Identify the lines that contain the word "Write" and copy each one.

*Entries provided*.
>> Begin

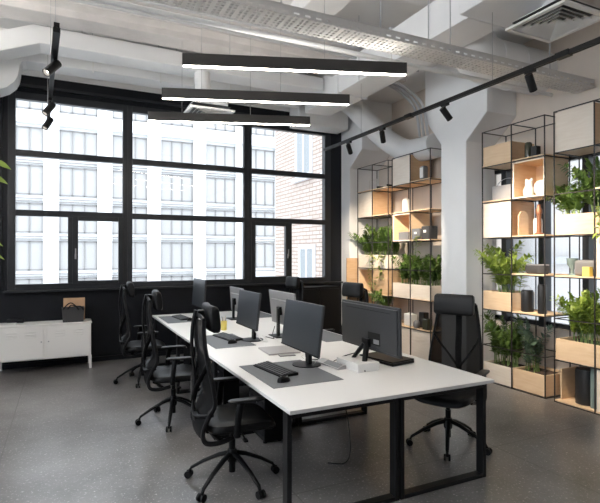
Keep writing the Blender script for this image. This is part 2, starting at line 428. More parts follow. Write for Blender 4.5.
# thin pipe below the tray and conduits along the concrete beam
def pipe(name, pts, r, material, label, n=12, cat='pipe', group=None):
    o = MB().tube(pts, r, n).build(name, material, smooth=True); return tag(o, label, cat, group)
pipe('pipe', [(-2, 4.05, 3.62), (5.4, 4.05, 3.62)], .024, M['duct'], 'thin white pipe running below and behind the perforated cable tray')
for k, (y, z, lab) in enumerate(((5.70, 4.36, 'lowest grey conduit clipped along the front of the ribbed concrete beam'),
                                 (5.62, 4.47, 'grey conduit clipped just above the lowest one on the ribbed beam'),
                                 (5.66, 4.58, 'topmost grey conduit clipped along the ribbed concrete beam'))):
    pipe('conduit', [(LX, y, z), (4.7, y, z)], .018, M['conduit'], lab, 10, 'conduit', 'conduits along the beam')
for k, (dx, lab) in enumerate(((0, 'leftmost of three conduits curving down beside the white column'), (.09, 'middle of three conduits curving down beside the white column'),
                               (.18, 'rightmost of three conduits curving down beside the white column'))):
    pts = catmull([(4.1+dx*.2, 6.25-dx, 4.29), (4.55, 6.2-dx, 4.27), (4.84, 6.12-dx, 4.08), (4.90, 6.0-dx, 3.85), (4.91, 5.92-dx, 3.45)], 6)
    pipe('conduit', pts, .02, M['conduit'], lab, 10, 'conduit', 'conduits curving down by the column')

def ductbox(name, boxes, label, cat='duct', flanges=(), group=None):
    d = MB()
    for b in boxes: d.box(*b)
    return tag(d.build(name, M['duct'], bevel=.008), label, cat, group)
# duct along the window wall with a cranked end
def sweep_rect(path, w, h, z):
    """rectangular duct along a plan path; z is the underside"""
    m = MB(); P = [Vector((p[0], p[1], 0)) for p in path]; vs = []
    for i, p in enumerate(P):
        T = (P[min(i+1, len(P)-1)] - P[max(i-1, 0)]).normalized(); nrm = Vector((-T.y, T.x, 0))
        if 0 < i < len(P)-1:
            t1 = (P[i]-P[i-1]).normalized(); t2 = (P[i+1]-P[i]).normalized(); k = 1/max(.5, (cos(t1.angle(t2)/2)))
        else: k = 1
        for sgn, zz in ((-1, z), (1, z), (1, z+h), (-1, z+h)): vs.append(p + nrm*sgn*w/2*k + Vector((0, 0, zz)))
    fs = []
    for i in range(len(P)-1):
        for k in range(4): fs.append((i*4+k, i*4+(k+1) % 4, (i+1)*4+(k+1) % 4, (i+1)*4+k))
    fs += [(3,2,1,0), tuple((len(P)-1)*4+k for k in range(4))]
    return m.add(vs, fs)
m = MB().prism([(3.6, 4.18), (3.6, 4.375), (-.34, 4.40), (-.80, 4.205), (-1.6, 3.85), (-1.6, 3.62), (-.80, 3.965), (-.27, 4.185)], 'y', 6.60, 6.95)
d = tag(m.build('air_duct', M['duct'], bevel=.01), 'long pale air duct with a cranked left end high along the window side', 'air duct')
for x in (.2, 1.4, 2.45, 3.4): MB().cyl((x, 6.82, 4.375), (x, 6.82, CZ), .006, n=6).build('hanger_rod', M['conduit'], d)
m = MB().prism([(3.59, 4.16), (3.59, 4.345), (-.47, 4.345), (-.56, 4.33), (-1.24, 4.30), (-1.24, 3.60), (-.76, 3.74), (-.66, 3.79), (-.58, 3.87), (-.545, 3.945), (-.53, 4.03), (-.525, 4.09), (-.50, 4.14), (-.46, 4.16)], 'y', 7.22, 7.56)
d = tag(m.build('air_duct', M['duct'], bevel=.006), 'flat white duct right above the black window header, curling round at its left end', 'air duct')
for x in (.35, 1.25, 2.3, 3.4):
    MB().cyl((x, 7.39, 4.345), (x, 7.39, CZ), .006, n=6).build('hanger_rod', M['conduit'], d)
    MB().box(x-.008, x+.008, 7.208, 7.22, 4.13, 4.37).build('bracket', M['whitep'], d)

# rectangular duct with the ceiling unit at its near end
d = thing('rectangular_duct', (3.85, 5.5, 4.02), 'boxy white air duct running back from the ceiling unit at the upper right', 'air duct')
MB().box(3.62, 4.10, 3.62, 7.3, 4.02, 4.42).build('duct_body', M['duct'], d, bevel=.01, off=(3.85, 5.5, 4.02))
for y in (3.63, 4.9, 6.2): MB().box(3.595, 4.125, y-.02, y+.02, 3.995, 4.445).build('flange', M['duct'], d, off=(3.85, 5.5, 4.02), bevel=.004)
for y in (4.2, 5.6): MB().cyl((3.6, y, 4.02), (3.6, y, CZ), .006, n=6).build('hanger_rod', M['conduit'], d, off=(3.85, 5.5, 4.02))
u = thing('ceiling_unit', (3.75, 3.1, 3.98), 'pale ceiling air-conditioning unit with a slotted lower edge at the top right', 'air conditioner')
MB().box(3.45, 4.15, 2.55, 3.58, 3.98, 4.35).build('unit_body', M['duct'], u, bevel=.012, off=(3.75, 3.1, 3.98))
g = MB()
for i in range(16): g.box(3.5+i*.038, 3.522+i*.038, 2.60, 2.64, 3.974, 3.982)
for i in range(18): g.box(4.10, 4.135, 2.62+i*.05, 2.645+i*.05, 3.974, 3.982)
g.build('slot_row', M['dark'], u, off=(3.75, 3.1, 3.98))
# round duct
m = MB(); 
m.tube([(5.5, 4.3, 3.98), (4.62, 4.3, 3.98)] + [(4.62-.32*sin(radians(k)), 4.3, 4.30-.32*cos(radians(k))) for k in range(10, 91, 10)] + [(4.30, 4.3, 4.55)], .27, 28)
d = tag(m.build('round_duct', M['duct'], smooth=True), 'fat round duct elbow behind the black track at the upper right', 'air duct')
for x in (4.62, 5.0): MB().tube([(x-.012, 4.3, 3.98), (x+.012, 4.3, 3.98)], .278, 28).build('joint_band', M['duct'], d, smooth=True)
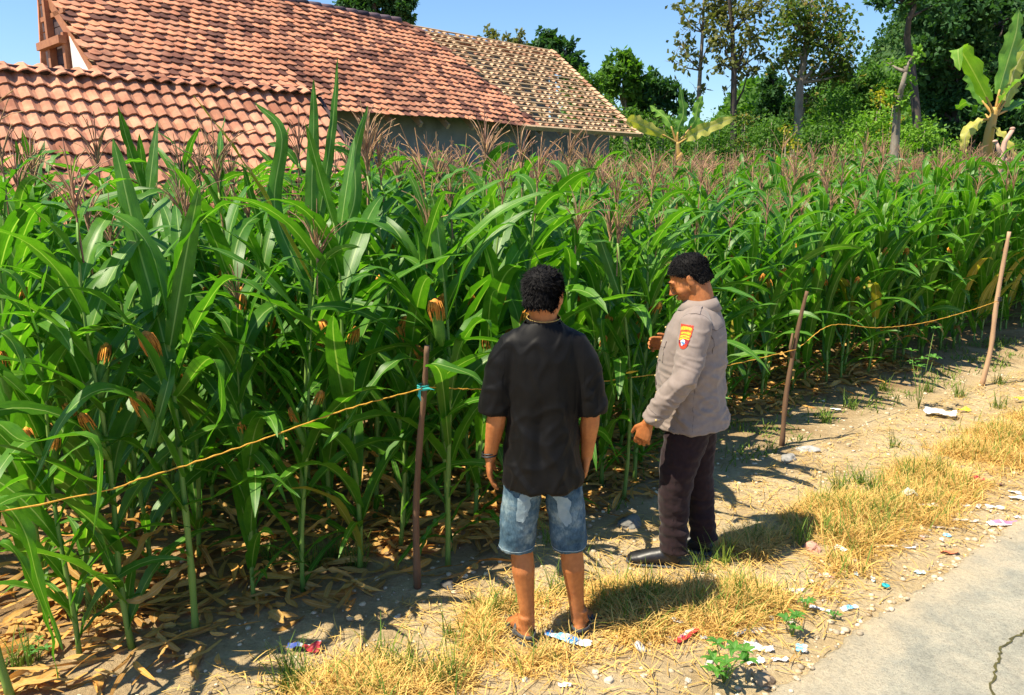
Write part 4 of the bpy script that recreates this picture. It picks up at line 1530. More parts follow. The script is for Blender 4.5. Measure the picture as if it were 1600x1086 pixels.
def patch(bvh, corner, du, dv, nu, nv, name, material, parent, lift=.003, thick=.003, inside=lambda u, v: True, colour=None, mats=None):
    """A piece of cloth laid on the surface: a grid projected on it, given thickness and its own edges."""
    corner, du, dv = Vector(corner), Vector(du), Vector(dv)
    top = {}
    vs, fs, mi = [], [], []
    for i in range(nu + 1):
        for j in range(nv + 1):
            p = corner + du * (i / nu) + dv * (j / nv)
            h = bvh.find_nearest(p)
            vs.append(h[0] + h[1] * (lift + thick)); vs.append(h[0] + h[1] * (lift - .002))
    def I(i, j, k=0): return (i * (nv + 1) + j) * 2 + k
    ins = {(i, j) for i in range(nu) for j in range(nv) if inside((i + .5) / nu, (j + .5) / nv)}
    for (i, j) in ins:
        fs.append((I(i, j), I(i + 1, j), I(i + 1, j + 1), I(i, j + 1)))
        mi.append(colour((i + .5) / nu, (j + .5) / nv) if colour else 0)
        for (di, dj, a, b_) in ((-1, 0, (i, j), (i, j + 1)), (1, 0, (i + 1, j + 1), (i + 1, j)), (0, -1, (i + 1, j), (i, j)), (0, 1, (i, j + 1), (i + 1, j + 1))):
            if (i + di, j + dj) not in ins:
                fs.append((I(*a), I(*b_), I(*b_, 1), I(*a, 1)))
                mi.append(mi[-1] if colour else 0)
    me = mesh_np(name, vs, faces=fs, smooth=False)
    bm = bmesh.new(); bm.from_mesh(me)
    bmesh.ops.delete(bm, geom=[v for v in bm.verts if not v.link_faces], context='VERTS')
    bm.to_mesh(me); bm.free()
    o = obj(name, me, mats or material, parent)
    if colour and len(me.polygons) == len(mi):
        me.polygons.foreach_set('material_index', np.array(mi, dtype=np.int32))
    return o


def leg_chain(mb, hip, knee, ankle, r=(.078, .050, .052, .031)):
    hip, knee, ankle = Vector(hip), Vector(knee), Vector(ankle)
    cb = knee.lerp(ankle, .3) + Vector((0, -.014, 0))
    mb.tube([hip, hip.lerp(knee, .5), knee + Vector((0, 0, .04)), knee, cb, knee.lerp(ankle, .62) + Vector((0, -.006, 0)), ankle, ankle - Vector((0, 0, .03))],
            [r[0], r[0] * .9, r[1] * 1.08, r[1], r[2], r[2] * .76, r[3], r[3] * .98], n=14)


def foot(mb, heel, ang, z0=.018, s=1.0, barefoot=True, side=1):
    """heel: back of the heel on the ground; ang: heading, 0 = +y, positive to the left."""
    R = Matrix.Rotation(ang, 3, 'Z'); heel = Vector(heel)
    def Pt(x, y, z): return heel + R @ Vector((x * s, y * s, 0)) + Vector((0, 0, z0 + z * s))
    f = R @ Vector((1, 0, 0))
    mb.tube([Pt(0, .008, .026), Pt(0, .03, .034), Pt(0, .075, .045), Pt(0, .13, .038), Pt(0, .17, .026), Pt(0, .20, .016)],
            [(.016, .016), (.031, .030), (.034, .040), (.038, .030), (.043, .021), (.041, .013)], n=14, flat=f)
    mb.tube([Pt(0, .045, .04), Pt(0, .05, .085), Pt(0, .048, .12)], [(.030, .034), (.032, .034), (.034, .036)], n=12, flat=f)
    for k in range(5):
        x = side * (.030 - k * .0155); L = (.052, .044, .038, .032, .026)[k]; r = (.0125, .0095, .009, .0085, .0085)[k]
        y0 = .188 - k * .006
        mb.tube([Pt(x, y0, .014), Pt(x * 1.05, y0 + L * .6, .013), Pt(x * 1.05, y0 + L, .009)], [r, r, r * .7], n=8)
    for sx in (-1, 1): mb.ball(Pt(sx * .030, .05, .065), .010, .012, .012)
    return Pt


def sandal(parent, heel, ang, side):
    R = Matrix.Rotation(ang, 3, 'Z'); heel = Vector(heel)
    def Pt(x, y, z): return heel + R @ Vector((x, y, 0)) + Vector((0, 0, z))
    th = thing_part = None
    out = []
    for k in range(40):
        a = 2 * math.pi * k / 40
        y = .125 + .142 * math.sin(a); w = .040 + .010 * math.sin(a) - (.008 if abs(math.sin(a)) < .25 else 0)
        out.append((w * math.cos(a), y))
    mb = MB()
    vs = [Pt(x, y, .002) for x, y in out] + [Pt(x * 1.02, y, .012) for x, y in out] + [Pt(x * .98, y, .020) for x, y in out]
    fs = [tuple(reversed(range(40))), tuple(range(80, 120))]
    for r_ in range(2):
        for k in range(40): fs.append((r_ * 40 + k, r_ * 40 + (k + 1) % 40, (r_ + 1) * 40 + (k + 1) % 40, (r_ + 1) * 40 + k))
    mb.add(vs, fs)
    so = mb.build('sandal', MT['rubber'], parent)
    def strap(pts, w, name='strap'):
        b = MB(); b.tube(catmull([Pt(*p) for p in pts], 16), [(w, .0035)] * 17, n=8, flat=R @ Vector((0, 1, 0)))
        b.build(name, MT['rubber'], so)
    strap([(-.046, .165, .012), (-.040, .165, .045), (0, .160, .066), (.040, .155, .045), (.046, .15, .012)], .013)
    strap([(-.044, .105, .012), (-.042, .09, .06), (0, .125, .088), (.042, .09, .06), (.044, .105, .012)], .010)
    b = MB(); b.tube(catmull([Pt(-.042, .095, .055), Pt(-.036, .03, .060), Pt(0, -.006, .062), Pt(.036, .03, .060), Pt(.042, .095, .055)], 20), [(.0035, .009)] * 21, n=8, flat=Vector((0, 0, 1)).cross(Vector((0, 1, 0))))
    b.build('strap', MT['rubber'], so)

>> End

*Solution*.
Keep writing the Blender script for this image. This is part 2, starting at line 428. More parts follow. Write for Blender 4.5.
Write part 4 of the bpy script that recreates this picture. It picks up at line 1530. More parts follow. The script is for Blender 4.5. Measure the picture as if it were 1600x1086 pixels.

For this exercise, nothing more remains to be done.